Organizations invest more in data protection but recover less

92% of organizations will increase 2024 data protection spend, to achieve cyber resilience amidst continued threats of ransomware and cyberattacks, according to Veeam Software.

cyberattacks business outages

Respondents shared that cyberattacks remain the top cause of outages and that while organizations are putting more emphasis on utilizing the cloud for major recoveries, only a small percentage believe they’d be able to recover from even a small crisis in under a week.

For the fourth straight year, cyberattacks were listed as the most common and most impactful causes of business outages across organizations. The fact that other types of outages followed closely behind – infrastructure/networking, storage hardware, application software, public cloud resources, and server hardware – illustrated the growing need for modernized backup strategies.

Organizations brace for ransomware impact

76% of organizations were attacked at least once in the past 12 months. While this number is down from 85% in 2023, 26% reported being attacked at least four times this past year. So according to the report, more organizations were hit quarterly than those who believe they were not attacked at all. Recovery is still a major concern, as only 13% said they can successfully orchestrate recovery during a DR situation.

The survey ranked protecting against cyber threats and addressing environmental, social, and governmental goals as the biggest inhibitors to IT modernization and digital transformation initiatives. These factors scored higher than usual struggles related to skills, economic concerns and organizational issues, due to the amount of effort and resources that were being diverted from digital transformation or IT modernization investments.

While most organizations consider cyber resiliency a foundational aspect of their broader business continuity or disaster recovery (BC/DR) strategy, BC/DR preparedness is not yet “passing” most service-level agreement (SLA) expectations. When asked how long IT would need to recover 50 servers, only 32% believed their IT staffs could recover the servers within five business days.

Other supporting statistics reflect the growing gap between what data protection business units expect and what IT services can deliver is increasing. When asked about their latest large scale cyber/disaster test, 58% of servers were recoverable within expectations.

Data protection budgets are expected to grow

Data protection budgets are expected to grow by 6.6% in 2024. This is the second straight year the survey revealed that data protection spending growth will outpace IT spending growth.

For the second straight year, survey respondents consider the most common and most important aspect of a modern data protection solution is one that integrates with cyber security tools. 41% of respondents consider some aspect of mobility in cloud scenarios as most important characteristic of a modern solution, including the ability to move a workload from one cloud to another and the standardization of protection between on-premises workloads and IaaS/SaaS.
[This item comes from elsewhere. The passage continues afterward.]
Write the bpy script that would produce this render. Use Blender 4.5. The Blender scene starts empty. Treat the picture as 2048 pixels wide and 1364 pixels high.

“Ransomware continues to be the biggest threat to business continuity,” said Dave Russell, VP of Enterprise Strategy at Veeam. “It’s the number one cause of outages today, and protecting against it is hampering digital transformation efforts. Furthermore, although companies are increasing their spend on protection, less than a third of companies believe they can recover quickly from a small attack. The findings in this year’s report highlight the need for continued cyber vigilance, and the importance of every organization to ensure they have the right protection and recovery capabilities.”

Container usage continues to rise

Container usage continues to rise, with 59% of enterprises running them in production, and another 37% either rolling them out or planning to. Unfortunately, only 25% of organizations use a backup solution that is purpose-built for containers, while the rest of organizations back up only some of the underlying components – e.g., storage repositories or the database contents. Neither tactic ensures that the applications and services will be resumable after a crisis, or even a simple import/configuration error that needs to be undone.

The fact that 47% of respondents expressed an intent to seek a new job outside of their current organization within the next twelve months represents both a challenge and an opportunity for data protection initiatives. While losing valuable data protection talent puts organizations at a significant disadvantage when crises inevitably strike, the market shift presents an opportunity to add knowledge to protect modern production workloads that reside in clouds, such as Microsoft 365, Kubernetes containers, or other IaaS/PaaS deployments.

For the second straight year, the two most important considerations for “enterprise backup” solutions are reliability and the protection of cloud-hosted workloads (IaaS and SaaS). This is problematic for organizations relying on older datacenter-centric data protection solutions.

As organizations move workloads from one platform or cloud to another, IT teams relying on legacy backup solutions that do not offer equitable protection of cloud-hosted workloads will struggle to maintain SLAs, particularly those that embrace cloud-native offerings like Microsoft 365/Salesforce (SaaS) or containers.